Recorded data:
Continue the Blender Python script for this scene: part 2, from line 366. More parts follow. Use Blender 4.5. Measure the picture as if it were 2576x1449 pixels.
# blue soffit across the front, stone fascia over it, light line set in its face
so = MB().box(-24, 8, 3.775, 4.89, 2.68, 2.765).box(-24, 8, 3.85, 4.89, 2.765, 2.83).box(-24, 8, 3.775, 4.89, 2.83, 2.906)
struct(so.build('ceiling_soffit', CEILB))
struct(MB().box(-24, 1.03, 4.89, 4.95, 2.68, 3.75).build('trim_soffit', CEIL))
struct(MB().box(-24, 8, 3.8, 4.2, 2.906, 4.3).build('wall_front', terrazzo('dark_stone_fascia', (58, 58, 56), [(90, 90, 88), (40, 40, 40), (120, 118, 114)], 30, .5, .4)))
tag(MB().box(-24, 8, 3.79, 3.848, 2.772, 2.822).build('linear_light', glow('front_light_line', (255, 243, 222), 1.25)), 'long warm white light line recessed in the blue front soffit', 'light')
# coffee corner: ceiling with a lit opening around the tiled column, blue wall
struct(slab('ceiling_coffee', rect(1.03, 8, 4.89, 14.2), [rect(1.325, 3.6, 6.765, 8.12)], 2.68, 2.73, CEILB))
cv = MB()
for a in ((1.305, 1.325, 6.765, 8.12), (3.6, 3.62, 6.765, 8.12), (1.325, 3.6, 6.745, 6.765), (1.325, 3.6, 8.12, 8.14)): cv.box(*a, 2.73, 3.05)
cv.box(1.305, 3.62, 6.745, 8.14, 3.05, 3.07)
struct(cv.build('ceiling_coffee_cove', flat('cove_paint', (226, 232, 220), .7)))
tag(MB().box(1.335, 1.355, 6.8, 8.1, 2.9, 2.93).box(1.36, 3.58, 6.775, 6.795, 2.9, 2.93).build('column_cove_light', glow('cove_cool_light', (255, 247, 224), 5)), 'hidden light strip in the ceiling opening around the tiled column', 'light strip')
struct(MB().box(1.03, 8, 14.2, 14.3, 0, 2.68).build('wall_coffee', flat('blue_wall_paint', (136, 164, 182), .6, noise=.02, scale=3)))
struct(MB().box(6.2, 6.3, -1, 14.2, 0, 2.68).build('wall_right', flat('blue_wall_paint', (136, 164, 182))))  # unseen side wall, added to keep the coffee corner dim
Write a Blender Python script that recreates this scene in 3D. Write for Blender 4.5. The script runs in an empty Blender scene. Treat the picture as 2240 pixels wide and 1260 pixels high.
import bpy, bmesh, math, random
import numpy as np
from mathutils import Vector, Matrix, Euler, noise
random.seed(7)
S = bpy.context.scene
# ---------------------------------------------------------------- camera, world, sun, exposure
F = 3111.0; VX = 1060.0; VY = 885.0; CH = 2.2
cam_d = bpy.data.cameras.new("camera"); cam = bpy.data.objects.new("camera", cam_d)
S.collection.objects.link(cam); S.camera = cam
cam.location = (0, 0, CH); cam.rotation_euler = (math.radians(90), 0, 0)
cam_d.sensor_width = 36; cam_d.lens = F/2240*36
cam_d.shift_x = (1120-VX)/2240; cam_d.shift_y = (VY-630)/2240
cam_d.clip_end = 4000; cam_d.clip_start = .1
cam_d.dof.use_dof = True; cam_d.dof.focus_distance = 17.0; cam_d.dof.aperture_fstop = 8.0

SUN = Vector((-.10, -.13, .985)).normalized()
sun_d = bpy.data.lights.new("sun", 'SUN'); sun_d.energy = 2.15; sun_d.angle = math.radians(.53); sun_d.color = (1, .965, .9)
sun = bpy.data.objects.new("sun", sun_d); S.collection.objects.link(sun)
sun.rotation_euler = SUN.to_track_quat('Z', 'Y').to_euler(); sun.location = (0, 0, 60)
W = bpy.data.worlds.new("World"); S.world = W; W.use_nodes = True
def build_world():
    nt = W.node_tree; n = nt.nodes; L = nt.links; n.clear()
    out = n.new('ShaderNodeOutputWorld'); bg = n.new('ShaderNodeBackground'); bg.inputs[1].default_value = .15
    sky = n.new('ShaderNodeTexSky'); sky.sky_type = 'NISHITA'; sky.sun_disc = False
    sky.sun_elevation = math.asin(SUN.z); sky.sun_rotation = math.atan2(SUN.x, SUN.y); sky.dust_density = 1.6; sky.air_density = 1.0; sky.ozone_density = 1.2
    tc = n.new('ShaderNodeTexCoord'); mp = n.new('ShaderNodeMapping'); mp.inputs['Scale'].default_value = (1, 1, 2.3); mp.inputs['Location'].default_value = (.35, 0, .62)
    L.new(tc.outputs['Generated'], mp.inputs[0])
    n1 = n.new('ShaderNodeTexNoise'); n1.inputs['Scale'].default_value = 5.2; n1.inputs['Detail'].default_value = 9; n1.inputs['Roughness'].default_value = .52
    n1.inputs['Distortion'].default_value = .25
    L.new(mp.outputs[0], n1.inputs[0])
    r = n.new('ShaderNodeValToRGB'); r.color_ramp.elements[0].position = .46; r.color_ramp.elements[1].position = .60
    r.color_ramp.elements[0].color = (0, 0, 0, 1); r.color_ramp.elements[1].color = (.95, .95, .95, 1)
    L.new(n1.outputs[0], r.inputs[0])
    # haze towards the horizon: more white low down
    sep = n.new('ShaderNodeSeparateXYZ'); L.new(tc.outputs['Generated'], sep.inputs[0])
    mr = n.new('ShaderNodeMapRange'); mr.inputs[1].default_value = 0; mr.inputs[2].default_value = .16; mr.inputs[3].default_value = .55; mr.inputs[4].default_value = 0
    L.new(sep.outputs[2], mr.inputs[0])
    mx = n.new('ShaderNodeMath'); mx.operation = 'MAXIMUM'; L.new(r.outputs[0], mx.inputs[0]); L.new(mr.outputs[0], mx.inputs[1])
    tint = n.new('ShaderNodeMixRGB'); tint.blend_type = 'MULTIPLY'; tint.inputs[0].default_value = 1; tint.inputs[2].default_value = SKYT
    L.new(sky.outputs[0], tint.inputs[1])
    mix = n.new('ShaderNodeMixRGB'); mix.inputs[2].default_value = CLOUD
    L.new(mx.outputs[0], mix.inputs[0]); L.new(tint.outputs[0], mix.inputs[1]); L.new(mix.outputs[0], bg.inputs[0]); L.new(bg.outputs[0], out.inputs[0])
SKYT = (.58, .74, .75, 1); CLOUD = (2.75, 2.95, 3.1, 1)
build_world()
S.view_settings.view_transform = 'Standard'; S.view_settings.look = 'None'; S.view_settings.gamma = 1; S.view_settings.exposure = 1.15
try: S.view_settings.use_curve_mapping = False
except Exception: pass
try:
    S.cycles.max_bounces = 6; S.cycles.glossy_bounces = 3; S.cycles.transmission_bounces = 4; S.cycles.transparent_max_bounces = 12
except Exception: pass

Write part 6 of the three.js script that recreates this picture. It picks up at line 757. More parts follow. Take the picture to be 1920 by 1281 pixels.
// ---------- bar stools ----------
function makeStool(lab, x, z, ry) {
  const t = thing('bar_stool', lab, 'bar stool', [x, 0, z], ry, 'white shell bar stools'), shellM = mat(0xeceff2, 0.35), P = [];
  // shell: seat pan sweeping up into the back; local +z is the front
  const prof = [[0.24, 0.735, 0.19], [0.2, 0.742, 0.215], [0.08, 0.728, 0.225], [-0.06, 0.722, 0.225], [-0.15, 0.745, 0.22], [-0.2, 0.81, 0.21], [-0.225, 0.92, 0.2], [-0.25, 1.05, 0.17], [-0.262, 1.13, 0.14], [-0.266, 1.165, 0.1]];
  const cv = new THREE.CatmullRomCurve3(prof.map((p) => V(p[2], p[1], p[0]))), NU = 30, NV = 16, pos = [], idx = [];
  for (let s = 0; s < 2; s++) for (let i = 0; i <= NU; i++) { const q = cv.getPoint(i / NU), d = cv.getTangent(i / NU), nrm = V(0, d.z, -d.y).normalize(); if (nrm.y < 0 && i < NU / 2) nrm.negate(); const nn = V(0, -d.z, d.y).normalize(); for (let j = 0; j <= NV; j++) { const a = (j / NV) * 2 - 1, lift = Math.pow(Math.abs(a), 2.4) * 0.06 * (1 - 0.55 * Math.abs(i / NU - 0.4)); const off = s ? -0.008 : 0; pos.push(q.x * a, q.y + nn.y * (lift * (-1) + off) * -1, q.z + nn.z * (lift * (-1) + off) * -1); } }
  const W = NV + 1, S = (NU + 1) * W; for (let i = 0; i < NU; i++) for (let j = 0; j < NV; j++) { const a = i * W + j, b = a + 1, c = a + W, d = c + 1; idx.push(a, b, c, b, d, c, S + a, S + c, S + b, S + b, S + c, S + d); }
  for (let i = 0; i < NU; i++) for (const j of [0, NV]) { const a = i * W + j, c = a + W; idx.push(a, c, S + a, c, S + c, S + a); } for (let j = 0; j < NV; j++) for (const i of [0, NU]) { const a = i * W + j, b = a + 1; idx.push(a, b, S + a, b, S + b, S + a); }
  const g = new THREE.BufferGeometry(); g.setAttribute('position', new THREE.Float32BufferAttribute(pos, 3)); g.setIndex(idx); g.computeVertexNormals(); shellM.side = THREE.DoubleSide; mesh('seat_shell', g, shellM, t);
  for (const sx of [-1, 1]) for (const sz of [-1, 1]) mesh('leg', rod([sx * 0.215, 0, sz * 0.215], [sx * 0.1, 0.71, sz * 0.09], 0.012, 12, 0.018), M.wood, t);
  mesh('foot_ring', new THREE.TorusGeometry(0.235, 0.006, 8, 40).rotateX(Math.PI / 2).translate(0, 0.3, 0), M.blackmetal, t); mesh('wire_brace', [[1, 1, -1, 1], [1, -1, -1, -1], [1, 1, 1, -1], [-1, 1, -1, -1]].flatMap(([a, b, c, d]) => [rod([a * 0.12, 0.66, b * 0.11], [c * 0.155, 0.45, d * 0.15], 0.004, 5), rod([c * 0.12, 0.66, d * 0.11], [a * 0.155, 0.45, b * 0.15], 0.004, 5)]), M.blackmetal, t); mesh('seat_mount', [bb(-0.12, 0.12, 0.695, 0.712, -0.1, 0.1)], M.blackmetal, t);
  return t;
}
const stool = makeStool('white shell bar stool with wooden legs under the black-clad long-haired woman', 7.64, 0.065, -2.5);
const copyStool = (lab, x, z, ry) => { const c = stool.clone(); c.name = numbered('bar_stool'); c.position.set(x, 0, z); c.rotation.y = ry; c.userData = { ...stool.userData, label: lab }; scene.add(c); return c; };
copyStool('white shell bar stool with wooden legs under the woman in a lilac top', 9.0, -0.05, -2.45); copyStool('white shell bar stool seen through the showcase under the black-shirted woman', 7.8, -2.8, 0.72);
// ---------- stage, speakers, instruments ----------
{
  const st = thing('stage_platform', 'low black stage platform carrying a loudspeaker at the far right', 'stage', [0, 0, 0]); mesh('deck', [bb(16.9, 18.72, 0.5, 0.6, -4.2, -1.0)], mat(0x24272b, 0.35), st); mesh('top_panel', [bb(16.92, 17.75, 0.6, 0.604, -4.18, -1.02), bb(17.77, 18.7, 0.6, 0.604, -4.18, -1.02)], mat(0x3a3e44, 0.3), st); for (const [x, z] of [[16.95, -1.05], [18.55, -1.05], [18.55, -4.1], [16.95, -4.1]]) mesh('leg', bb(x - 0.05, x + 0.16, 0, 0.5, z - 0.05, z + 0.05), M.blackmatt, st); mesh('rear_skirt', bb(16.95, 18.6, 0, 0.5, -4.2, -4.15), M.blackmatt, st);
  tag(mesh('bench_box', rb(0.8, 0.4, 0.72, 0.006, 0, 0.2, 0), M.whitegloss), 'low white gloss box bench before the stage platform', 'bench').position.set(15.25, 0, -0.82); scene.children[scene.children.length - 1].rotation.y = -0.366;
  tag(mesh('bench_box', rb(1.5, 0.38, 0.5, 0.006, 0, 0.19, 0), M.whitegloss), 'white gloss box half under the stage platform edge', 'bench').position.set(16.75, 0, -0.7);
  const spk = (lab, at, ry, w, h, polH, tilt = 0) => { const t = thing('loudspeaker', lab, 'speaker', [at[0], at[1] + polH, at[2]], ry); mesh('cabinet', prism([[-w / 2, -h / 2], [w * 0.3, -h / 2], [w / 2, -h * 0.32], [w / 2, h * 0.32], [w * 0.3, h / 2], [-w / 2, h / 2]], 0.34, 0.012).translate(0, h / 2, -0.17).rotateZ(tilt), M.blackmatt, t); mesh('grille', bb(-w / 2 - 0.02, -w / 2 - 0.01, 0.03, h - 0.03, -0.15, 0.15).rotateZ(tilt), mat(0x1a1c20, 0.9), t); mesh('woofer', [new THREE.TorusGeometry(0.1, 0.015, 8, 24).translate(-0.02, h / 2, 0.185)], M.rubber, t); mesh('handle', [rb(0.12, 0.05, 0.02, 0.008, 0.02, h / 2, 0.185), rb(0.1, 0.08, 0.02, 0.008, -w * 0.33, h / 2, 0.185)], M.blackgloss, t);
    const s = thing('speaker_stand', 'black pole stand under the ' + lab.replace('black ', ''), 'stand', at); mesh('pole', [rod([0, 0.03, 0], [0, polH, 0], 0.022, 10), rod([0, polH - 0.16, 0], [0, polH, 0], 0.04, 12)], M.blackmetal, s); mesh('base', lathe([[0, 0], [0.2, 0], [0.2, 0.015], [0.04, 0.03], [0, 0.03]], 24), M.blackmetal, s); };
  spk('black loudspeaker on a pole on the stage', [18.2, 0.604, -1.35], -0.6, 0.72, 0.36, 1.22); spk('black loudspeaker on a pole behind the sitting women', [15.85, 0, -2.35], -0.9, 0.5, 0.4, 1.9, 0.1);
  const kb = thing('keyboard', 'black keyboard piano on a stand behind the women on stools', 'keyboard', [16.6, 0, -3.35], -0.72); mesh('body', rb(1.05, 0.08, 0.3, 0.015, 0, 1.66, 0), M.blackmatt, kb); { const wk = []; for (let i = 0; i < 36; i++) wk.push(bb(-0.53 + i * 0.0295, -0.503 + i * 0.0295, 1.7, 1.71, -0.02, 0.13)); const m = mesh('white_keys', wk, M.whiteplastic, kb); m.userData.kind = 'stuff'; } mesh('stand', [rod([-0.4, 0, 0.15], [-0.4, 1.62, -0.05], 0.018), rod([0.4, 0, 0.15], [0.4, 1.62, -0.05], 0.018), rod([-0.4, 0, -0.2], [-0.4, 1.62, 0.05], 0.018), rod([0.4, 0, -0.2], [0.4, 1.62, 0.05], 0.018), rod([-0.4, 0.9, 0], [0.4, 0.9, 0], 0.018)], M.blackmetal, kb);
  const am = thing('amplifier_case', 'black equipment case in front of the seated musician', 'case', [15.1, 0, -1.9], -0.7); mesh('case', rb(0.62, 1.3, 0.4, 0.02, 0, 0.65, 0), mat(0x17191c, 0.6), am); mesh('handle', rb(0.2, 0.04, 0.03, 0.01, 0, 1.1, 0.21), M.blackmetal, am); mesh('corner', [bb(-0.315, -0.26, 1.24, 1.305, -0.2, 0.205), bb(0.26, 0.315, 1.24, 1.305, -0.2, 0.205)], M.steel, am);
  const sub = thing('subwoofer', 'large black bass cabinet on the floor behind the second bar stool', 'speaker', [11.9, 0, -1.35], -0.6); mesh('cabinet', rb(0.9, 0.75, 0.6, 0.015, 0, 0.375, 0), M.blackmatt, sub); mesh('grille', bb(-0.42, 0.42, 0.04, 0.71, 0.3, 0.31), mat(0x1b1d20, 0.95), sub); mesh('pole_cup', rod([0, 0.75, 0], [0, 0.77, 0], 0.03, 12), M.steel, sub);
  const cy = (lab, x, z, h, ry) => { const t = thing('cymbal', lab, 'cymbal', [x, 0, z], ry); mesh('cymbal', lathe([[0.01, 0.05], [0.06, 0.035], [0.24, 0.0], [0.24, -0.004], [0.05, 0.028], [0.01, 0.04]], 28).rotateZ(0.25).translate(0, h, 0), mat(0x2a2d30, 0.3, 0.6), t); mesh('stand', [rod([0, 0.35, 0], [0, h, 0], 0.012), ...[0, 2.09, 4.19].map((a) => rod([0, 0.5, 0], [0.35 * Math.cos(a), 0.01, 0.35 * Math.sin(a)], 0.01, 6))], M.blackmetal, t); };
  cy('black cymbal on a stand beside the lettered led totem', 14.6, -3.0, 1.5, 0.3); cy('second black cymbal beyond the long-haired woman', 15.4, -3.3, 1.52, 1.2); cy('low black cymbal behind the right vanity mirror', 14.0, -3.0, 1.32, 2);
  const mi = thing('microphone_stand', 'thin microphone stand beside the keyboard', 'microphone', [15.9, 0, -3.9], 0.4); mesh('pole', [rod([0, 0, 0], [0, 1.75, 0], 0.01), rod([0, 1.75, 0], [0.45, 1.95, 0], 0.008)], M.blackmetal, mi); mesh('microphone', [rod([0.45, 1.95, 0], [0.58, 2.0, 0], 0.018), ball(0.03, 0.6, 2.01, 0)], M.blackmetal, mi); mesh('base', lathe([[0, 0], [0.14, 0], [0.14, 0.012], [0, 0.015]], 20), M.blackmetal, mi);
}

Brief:
Which lines above run from the one containing "Write a Blender" down to the one containing "cam_d.dof.use_dof = True;"? Repeat exactly those, both ends included, and nothing else.

Final answer:
Write a Blender Python script that recreates this scene in 3D. Write for Blender 4.5. The script runs in an empty Blender scene. Treat the picture as 2240 pixels wide and 1260 pixels high.
import bpy, bmesh, math, random
import numpy as np
from mathutils import Vector, Matrix, Euler, noise
random.seed(7)
S = bpy.context.scene
# ---------------------------------------------------------------- camera, world, sun, exposure
F = 3111.0; VX = 1060.0; VY = 885.0; CH = 2.2
cam_d = bpy.data.cameras.new("camera"); cam = bpy.data.objects.new("camera", cam_d)
S.collection.objects.link(cam); S.camera = cam
cam.location = (0, 0, CH); cam.rotation_euler = (math.radians(90), 0, 0)
cam_d.sensor_width = 36; cam_d.lens = F/2240*36
cam_d.shift_x = (1120-VX)/2240; cam_d.shift_y = (VY-630)/2240
cam_d.clip_end = 4000; cam_d.clip_start = .1
cam_d.dof.use_dof = True; cam_d.dof.focus_distance = 17.0; cam_d.dof.aperture_fstop = 8.0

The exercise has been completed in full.